More than 10,000 people, including bishops, priests and nuns from across the country braved intense heat to march five kilometers to the Indian parliament.
The march capped a four-day protest that began on Monday with a fast organized by several Christian groups, and ended at Jantar Mantar.
Cardinal Oswald Gracias, who attended the rally, has urged the government to grant scheduled caste status to dalit Christians and Muslims.
The prelate, who heads the Catholic Church in India, said excluding them from reservations is “blatant discrimination” and in violation of the Indian constitution, which guarantees equality.
Cardinal Gracias also asked the government to follow its own commission’s recommendation to grand Scheduled Caste status to dalit Christians and Muslims.

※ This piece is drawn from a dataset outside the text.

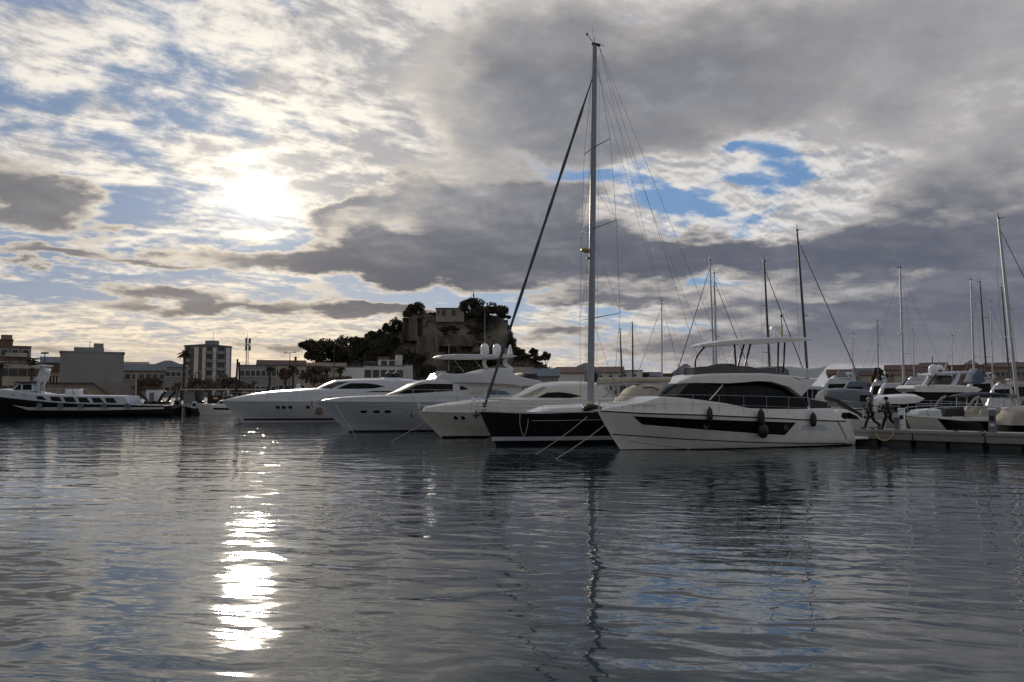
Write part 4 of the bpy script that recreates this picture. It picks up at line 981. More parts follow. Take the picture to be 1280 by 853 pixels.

The National Commission for Religious and Linguistic Minorities, popularly known as the Ranganath Misra Commission, said in a 2007 report that denying the quota right to Christian and Muslim dalits violated justice. The government tabled the report in parliament in 2009.
The National Coordination Committee for Dalit Christians, a joint program of the Catholic Bishops’ Council of India and the National Council of Churches in India, organized the hunger strike and rally.
Organizers have previously said Christians and Muslims of scheduled caste origin should get the educational and employment benefits given to their counterparts in other religions.